The Narnia Chronicles: Introduction

  There is a fascinating paradox involved when one considers the nature of the Narnia Chronicles.  As one reads, one can see a great many Christian truths and attitudes shadowed forth in the imagery.  But, in his essay “Sometimes Fairy Stories May Say Best What’s to Be Said,” Lewis sternly denies that he began with a listing of Christian truths, asked himself how he could communicate them to children, and proceeded to shape the Narnia stories accordingly.  Rather, he began with some images that compellingly presented themselves to his imagination and proceeded to let them shape their own stories in the realm of Faerie.  And he insists that he was not writing exclusively for children, but for adults as well; good fairy tales appeal to all ages.  

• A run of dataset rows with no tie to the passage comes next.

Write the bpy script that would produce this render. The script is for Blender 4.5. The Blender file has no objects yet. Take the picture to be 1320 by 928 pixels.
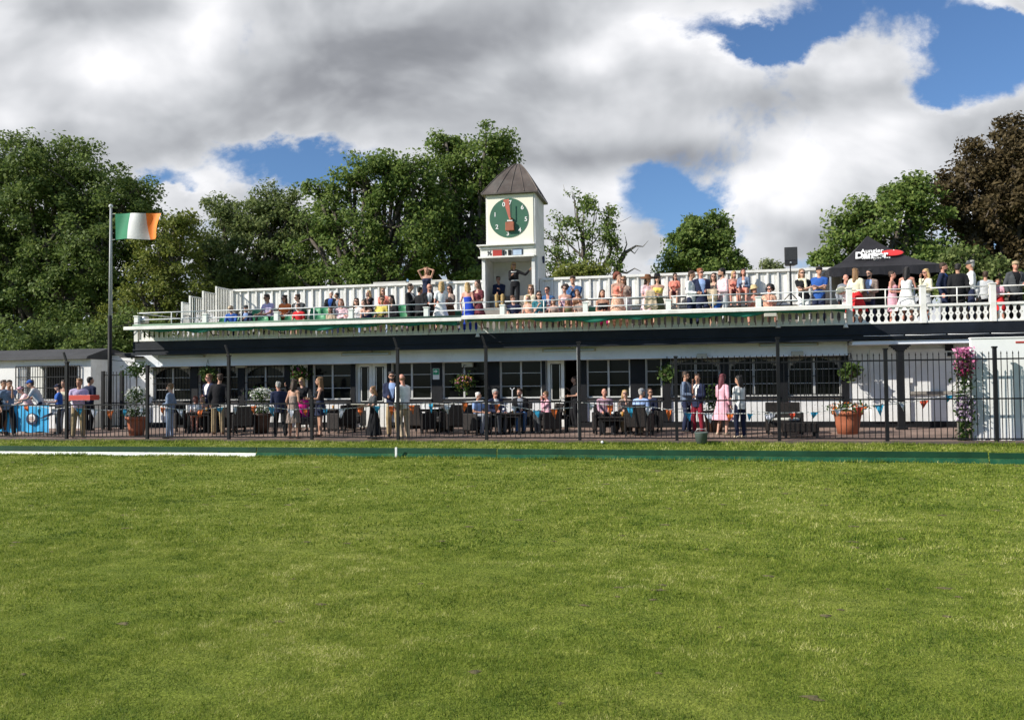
import bpy, bmesh, math, random
import numpy as np
from mathutils import Vector, Matrix

scene = bpy.context.scene
COL = scene.collection
R = random.Random(7)
rad = math.radians

# ------------------------------------------------------------------ camera
F, TH, RO, PH, HC = 1065.0, rad(11.7), 0.011, math.atan(31 / 1065.0), 1.55

def ray(x, y):
    a, b = x - 660, 464 - y
    px = a * math.cos(RO) + b * math.sin(RO)
    py = -a * math.sin(RO) + b * math.cos(RO)
    Y = F * math.cos(PH) - py * math.sin(PH)
    Z = F * math.sin(PH) + py * math.cos(PH)
    return Vector((px * math.cos(TH) - Y * math.sin(TH), px * math.sin(TH) + Y * math.cos(TH), Z))

def P(x, y, Y):            # survey: the point of sight line (x, y) in the plane at distance Y
    r = ray(x, y); k = Y / r.y
    return Vector((r.x * k, Y, HC + r.z * k))

def G(x, y, z=0.0):        # survey: the point of sight line (x, y) at height z
    r = ray(x, y); k = (z - HC) / r.z
    return Vector((r.x * k, r.y * k, z))

def PX(x, Y=26.0, y=490):
    return P(x, y, Y).x

cam = bpy.data.cameras.new('camera')
cam.sensor_fit = 'HORIZONTAL'; cam.sensor_width = 36; cam.lens = F * 36 / 1320
cam.clip_start = 0.05; cam.clip_end = 2000
camo = bpy.data.objects.new('camera', cam); COL.objects.link(camo)
f0 = ray(660, 464).normalized(); r0 = (ray(661, 464) - ray(660, 464)).normalized(); u0 = r0.cross(f0)
camo.matrix_world = Matrix(((r0.x, u0.x, -f0.x, 0), (r0.y, u0.y, -f0.y, 0), (r0.z, u0.z, -f0.z, HC), (0, 0, 0, 1)))
scene.camera = camo

# ------------------------------------------------------------------ materials
MATS = {}

def mat(name, col, rough=0.6, var=0.12, scale=3.0, bump=0.0, bscale=30.0, metal=0.0, spec=0.5, dirt=None, dscale=1.2, damt=0.5):
    if name in MATS: return MATS[name]
    m = bpy.data.materials.new(name); m.use_nodes = True
    nt = m.node_tree; b = nt.nodes['Principled BSDF']
    b.inputs['Roughness'].default_value = rough; b.inputs['Metallic'].default_value = metal
    b.inputs['Specular IOR Level'].default_value = spec
    tc = nt.nodes.new('ShaderNodeTexCoord')
    n = nt.nodes.new('ShaderNodeTexNoise'); n.inputs['Scale'].default_value = scale; n.inputs['Detail'].default_value = 5
    nt.links.new(tc.outputs['Object'], n.inputs['Vector'])
    r = nt.nodes.new('ShaderNodeValToRGB')
    c = list(col)[:3]
    r.color_ramp.elements[0].position = 0.3; r.color_ramp.elements[1].position = 0.7
    r.color_ramp.elements[0].color = [x * (1 - var) for x in c] + [1]
    r.color_ramp.elements[1].color = [min(1, x * (1 + var)) for x in c] + [1]
    nt.links.new(n.outputs['Fac'], r.inputs['Fac'])
    out = r.outputs['Color']
    if dirt:
        n2 = nt.nodes.new('ShaderNodeTexNoise'); n2.inputs['Scale'].default_value = dscale; n2.inputs['Detail'].default_value = 9; n2.inputs['Roughness'].default_value = 0.7
        nt.links.new(tc.outputs['Object'], n2.inputs['Vector'])
        mr = nt.nodes.new('ShaderNodeMapRange'); mr.inputs[1].default_value = 0.5; mr.inputs[2].default_value = 0.75; mr.inputs[3].default_value = 0; mr.inputs[4].default_value = damt
        nt.links.new(n2.outputs['Fac'], mr.inputs[0])
        mx = nt.nodes.new('ShaderNodeMix'); mx.data_type = 'RGBA'
        nt.links.new(mr.outputs[0], mx.inputs[0]); nt.links.new(out, mx.inputs[6]); mx.inputs[7].default_value = list(dirt) + [1]
        out = mx.outputs[2]
    nt.links.new(out, b.inputs['Base Color'])
    if bump:
        n3 = nt.nodes.new('ShaderNodeTexNoise'); n3.inputs['Scale'].default_value = bscale; n3.inputs['Detail'].default_value = 4
        nt.links.new(tc.outputs['Object'], n3.inputs['Vector'])
        bp = nt.nodes.new('ShaderNodeBump'); bp.inputs['Strength'].default_value = bump; bp.inputs['Distance'].default_value = 0.03
        nt.links.new(n3.outputs['Fac'], bp.inputs['Height']); nt.links.new(bp.outputs['Normal'], b.inputs['Normal'])
    MATS[name] = m
    return m

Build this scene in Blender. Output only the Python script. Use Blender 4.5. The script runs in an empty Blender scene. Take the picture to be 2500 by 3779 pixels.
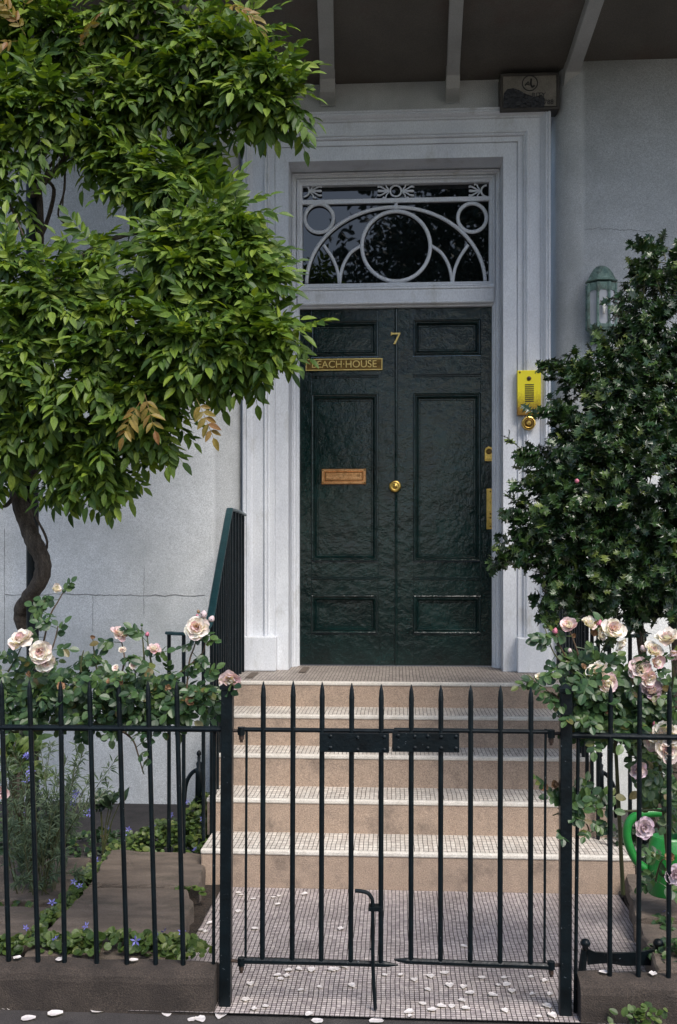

But, as I say, a fascinating paradox is involved.  While Lewis insists he was not writing to communicate Christian truths, the Narnia stories are powerfully shaped by a Christian view of reality and convey an appreciable range of Christian teachings and attitudes.  While they are completely free from any direct Christian images or references to Christian thought, they arouse the reader’s imagination to catch breath-taking insights into ultimate reality, which is, of course, Christian.  And all the while readers may be totally unaware of the full import of the truths they are imbibing.


To be aware, therefore, of the true nature of the Chronicles makes reading them a fascinating exercise for the Christian reader because , as they are working their magic upon one’s imagination, they provide one with insights into Christian reality which are quite beyond the ability of the intellect fully to articulate, but which greatly enhance their significance to one’s mind.  This is the genius of Christian fantasy writing. Considering them in this fashion is what we are about in this series of posts.


The Lion, the Witch, and the Wardrobe was first published in 1950, and for some half-dozen years Lewis devoted his time to writing the other six of the Narnia Chronicles.  Why Lewis, whose many scholarly publications had established him as both  a major literary historian and critic and an outstanding apologist for Christianity, should in mid-career abruptly turn to writing fairy stories, was a puzzle to many.  The answer is simply that he was keenly aware that commitment to Christianity was much more then intellectual agreement with its truths and creeds.  True faith must be experiential and active; it is, in short, exercising love for God and for others, and for this, imaginative commitment is essential.  Lewis undertook to demonstrate how exercising the imagination is essential to possessing a true view of Reality, which is Christian.


As Lewis mused on those experiences that led to his own conversion, he recalled the major role which fairy stories, such as George MacDonald’s Phantastes, played in bringing him to Christian commitment and active Christian living.  Stories arouse the imagination, and the genius of  fairy stories is that they both demand imaginative involvement and appeal to the deep-seated longings of the human heart.  They are much more than allegorical; their images can give imaginative glimpses into that with is quite beyond verbal articulation and which, to use Tolkien’s phrase, may cause “a catch of the breath, a beat and lifting of the heart, near to (or accompanied by) tears, as keen as that given by any form of literary art. . . .” (From “On Fairy Stories”), as they envision something of the Divine. 


MacDonald, Tolkien and Lewis all insist that they are not writing primarily for children, but to the child-like, whether–to recall MacDonald’s phrase--they are “seven years of age or seventy.”  So it is with this in mind that we turn to consider The Lion, the Witch, and the Wardrobe and The Last Battle.  Give your imagination to them, with no intention of intellectually “figuring them out,” and allow them to have the effects that Lewis intended.  


Comments

Unknown said…
My Good Man, Rolland:

What a great start to my morning to read your intro to The Lion...I am relearning both sides of my brain should be exercised for His glory, which of course includes the imagination. Lewis does that so well. I have put aside "Inside Narnia" by Devin Brown for you. If you do not have a copy. I can get it to you. Thanks for your fluid writing and pointing us toward the Architect of the imagination.

Larry Simcox, Tues Aug 25
Rolland Hein said…
I don't have Brown's book and would like to see it. Among the things I do have are Paul Ford's Companion to Narnia and Will Vaus's The Hidden Story of Narnia. Both are quite good.